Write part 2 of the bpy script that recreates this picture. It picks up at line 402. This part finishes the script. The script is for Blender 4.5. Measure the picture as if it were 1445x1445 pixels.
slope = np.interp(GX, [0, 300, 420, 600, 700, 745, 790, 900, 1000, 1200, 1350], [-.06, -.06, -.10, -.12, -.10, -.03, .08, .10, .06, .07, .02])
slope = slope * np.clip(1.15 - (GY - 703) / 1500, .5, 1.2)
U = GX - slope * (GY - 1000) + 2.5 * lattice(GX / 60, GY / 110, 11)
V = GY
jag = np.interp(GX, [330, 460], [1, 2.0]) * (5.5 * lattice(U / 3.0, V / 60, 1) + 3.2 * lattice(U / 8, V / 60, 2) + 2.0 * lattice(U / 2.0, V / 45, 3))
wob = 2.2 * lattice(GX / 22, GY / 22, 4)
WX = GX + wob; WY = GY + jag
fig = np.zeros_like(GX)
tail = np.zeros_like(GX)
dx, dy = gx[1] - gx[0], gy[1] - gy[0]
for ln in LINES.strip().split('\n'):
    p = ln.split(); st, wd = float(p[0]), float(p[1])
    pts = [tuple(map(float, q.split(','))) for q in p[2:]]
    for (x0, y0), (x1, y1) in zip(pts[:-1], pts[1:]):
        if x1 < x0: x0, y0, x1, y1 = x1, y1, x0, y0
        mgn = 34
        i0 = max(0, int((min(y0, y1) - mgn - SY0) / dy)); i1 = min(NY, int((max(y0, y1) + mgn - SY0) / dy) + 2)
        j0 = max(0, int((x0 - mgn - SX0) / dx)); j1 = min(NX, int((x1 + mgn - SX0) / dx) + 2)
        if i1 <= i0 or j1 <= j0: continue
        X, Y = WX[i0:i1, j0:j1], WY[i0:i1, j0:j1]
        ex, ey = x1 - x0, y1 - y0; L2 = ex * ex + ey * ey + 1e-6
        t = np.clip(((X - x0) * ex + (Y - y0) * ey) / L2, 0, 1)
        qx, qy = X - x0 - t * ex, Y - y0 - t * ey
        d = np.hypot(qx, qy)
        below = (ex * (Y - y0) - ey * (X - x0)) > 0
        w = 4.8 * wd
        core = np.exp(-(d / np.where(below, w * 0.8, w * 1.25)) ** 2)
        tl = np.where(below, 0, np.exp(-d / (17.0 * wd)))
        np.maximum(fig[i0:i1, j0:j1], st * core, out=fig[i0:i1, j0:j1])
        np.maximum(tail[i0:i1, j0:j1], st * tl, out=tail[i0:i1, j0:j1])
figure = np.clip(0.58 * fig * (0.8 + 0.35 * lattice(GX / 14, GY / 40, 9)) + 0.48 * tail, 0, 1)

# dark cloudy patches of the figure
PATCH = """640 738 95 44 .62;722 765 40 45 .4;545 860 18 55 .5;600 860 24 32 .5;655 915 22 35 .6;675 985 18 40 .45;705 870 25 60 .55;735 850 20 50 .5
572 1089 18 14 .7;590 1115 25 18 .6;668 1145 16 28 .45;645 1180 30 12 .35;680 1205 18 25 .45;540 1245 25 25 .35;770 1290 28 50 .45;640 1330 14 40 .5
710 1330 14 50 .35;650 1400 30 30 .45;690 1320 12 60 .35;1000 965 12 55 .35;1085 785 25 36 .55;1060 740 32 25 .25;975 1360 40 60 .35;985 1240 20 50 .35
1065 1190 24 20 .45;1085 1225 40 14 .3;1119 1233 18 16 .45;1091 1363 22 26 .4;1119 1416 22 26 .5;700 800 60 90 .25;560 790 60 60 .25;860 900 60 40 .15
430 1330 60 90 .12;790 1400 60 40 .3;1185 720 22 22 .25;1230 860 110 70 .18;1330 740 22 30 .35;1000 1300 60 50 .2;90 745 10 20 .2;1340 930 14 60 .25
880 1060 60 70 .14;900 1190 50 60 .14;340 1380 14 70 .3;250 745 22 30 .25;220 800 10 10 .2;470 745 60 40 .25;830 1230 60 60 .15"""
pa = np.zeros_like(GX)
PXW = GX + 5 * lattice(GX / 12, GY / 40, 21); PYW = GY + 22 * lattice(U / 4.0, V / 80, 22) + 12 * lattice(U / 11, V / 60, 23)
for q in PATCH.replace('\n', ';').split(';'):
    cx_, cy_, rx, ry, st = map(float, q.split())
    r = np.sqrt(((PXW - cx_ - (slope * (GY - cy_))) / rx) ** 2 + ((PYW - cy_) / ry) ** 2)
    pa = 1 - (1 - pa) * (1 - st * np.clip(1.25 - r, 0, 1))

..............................

### The problem
Copy out every line of the data above, exactly as given.

### Full output
Write part 2 of the bpy script that recreates this picture. It picks up at line 402. This part finishes the script. The script is for Blender 4.5. Measure the picture as if it were 1445x1445 pixels.
slope = np.interp(GX, [0, 300, 420, 600, 700, 745, 790, 900, 1000, 1200, 1350], [-.06, -.06, -.10, -.12, -.10, -.03, .08, .10, .06, .07, .02])
slope = slope * np.clip(1.15 - (GY - 703) / 1500, .5, 1.2)
U = GX - slope * (GY - 1000) + 2.5 * lattice(GX / 60, GY / 110, 11)
V = GY
jag = np.interp(GX, [330, 460], [1, 2.0]) * (5.5 * lattice(U / 3.0, V / 60, 1) + 3.2 * lattice(U / 8, V / 60, 2) + 2.0 * lattice(U / 2.0, V / 45, 3))
wob = 2.2 * lattice(GX / 22, GY / 22, 4)
WX = GX + wob; WY = GY + jag
fig = np.zeros_like(GX)
tail = np.zeros_like(GX)
dx, dy = gx[1] - gx[0], gy[1] - gy[0]
for ln in LINES.strip().split('\n'):
    p = ln.split(); st, wd = float(p[0]), float(p[1])
    pts = [tuple(map(float, q.split(','))) for q in p[2:]]
    for (x0, y0), (x1, y1) in zip(pts[:-1], pts[1:]):
        if x1 < x0: x0, y0, x1, y1 = x1, y1, x0, y0
        mgn = 34
        i0 = max(0, int((min(y0, y1) - mgn - SY0) / dy)); i1 = min(NY, int((max(y0, y1) + mgn - SY0) / dy) + 2)
        j0 = max(0, int((x0 - mgn - SX0) / dx)); j1 = min(NX, int((x1 + mgn - SX0) / dx) + 2)
        if i1 <= i0 or j1 <= j0: continue
        X, Y = WX[i0:i1, j0:j1], WY[i0:i1, j0:j1]
        ex, ey = x1 - x0, y1 - y0; L2 = ex * ex + ey * ey + 1e-6
        t = np.clip(((X - x0) * ex + (Y - y0) * ey) / L2, 0, 1)
        qx, qy = X - x0 - t * ex, Y - y0 - t * ey
        d = np.hypot(qx, qy)
        below = (ex * (Y - y0) - ey * (X - x0)) > 0
        w = 4.8 * wd
        core = np.exp(-(d / np.where(below, w * 0.8, w * 1.25)) ** 2)
        tl = np.where(below, 0, np.exp(-d / (17.0 * wd)))
        np.maximum(fig[i0:i1, j0:j1], st * core, out=fig[i0:i1, j0:j1])
        np.maximum(tail[i0:i1, j0:j1], st * tl, out=tail[i0:i1, j0:j1])
figure = np.clip(0.58 * fig * (0.8 + 0.35 * lattice(GX / 14, GY / 40, 9)) + 0.48 * tail, 0, 1)

# dark cloudy patches of the figure
PATCH = """640 738 95 44 .62;722 765 40 45 .4;545 860 18 55 .5;600 860 24 32 .5;655 915 22 35 .6;675 985 18 40 .45;705 870 25 60 .55;735 850 20 50 .5
572 1089 18 14 .7;590 1115 25 18 .6;668 1145 16 28 .45;645 1180 30 12 .35;680 1205 18 25 .45;540 1245 25 25 .35;770 1290 28 50 .45;640 1330 14 40 .5
710 1330 14 50 .35;650 1400 30 30 .45;690 1320 12 60 .35;1000 965 12 55 .35;1085 785 25 36 .55;1060 740 32 25 .25;975 1360 40 60 .35;985 1240 20 50 .35
1065 1190 24 20 .45;1085 1225 40 14 .3;1119 1233 18 16 .45;1091 1363 22 26 .4;1119 1416 22 26 .5;700 800 60 90 .25;560 790 60 60 .25;860 900 60 40 .15
430 1330 60 90 .12;790 1400 60 40 .3;1185 720 22 22 .25;1230 860 110 70 .18;1330 740 22 30 .35;1000 1300 60 50 .2;90 745 10 20 .2;1340 930 14 60 .25
880 1060 60 70 .14;900 1190 50 60 .14;340 1380 14 70 .3;250 745 22 30 .25;220 800 10 10 .2;470 745 60 40 .25;830 1230 60 60 .15"""
pa = np.zeros_like(GX)
PXW = GX + 5 * lattice(GX / 12, GY / 40, 21); PYW = GY + 22 * lattice(U / 4.0, V / 80, 22) + 12 * lattice(U / 11, V / 60, 23)
for q in PATCH.replace('\n', ';').split(';'):
    cx_, cy_, rx, ry, st = map(float, q.split())
    r = np.sqrt(((PXW - cx_ - (slope * (GY - cy_))) / rx) ** 2 + ((PYW - cy_) / ry) ** 2)
    pa = 1 - (1 - pa) * (1 - st * np.clip(1.25 - r, 0, 1))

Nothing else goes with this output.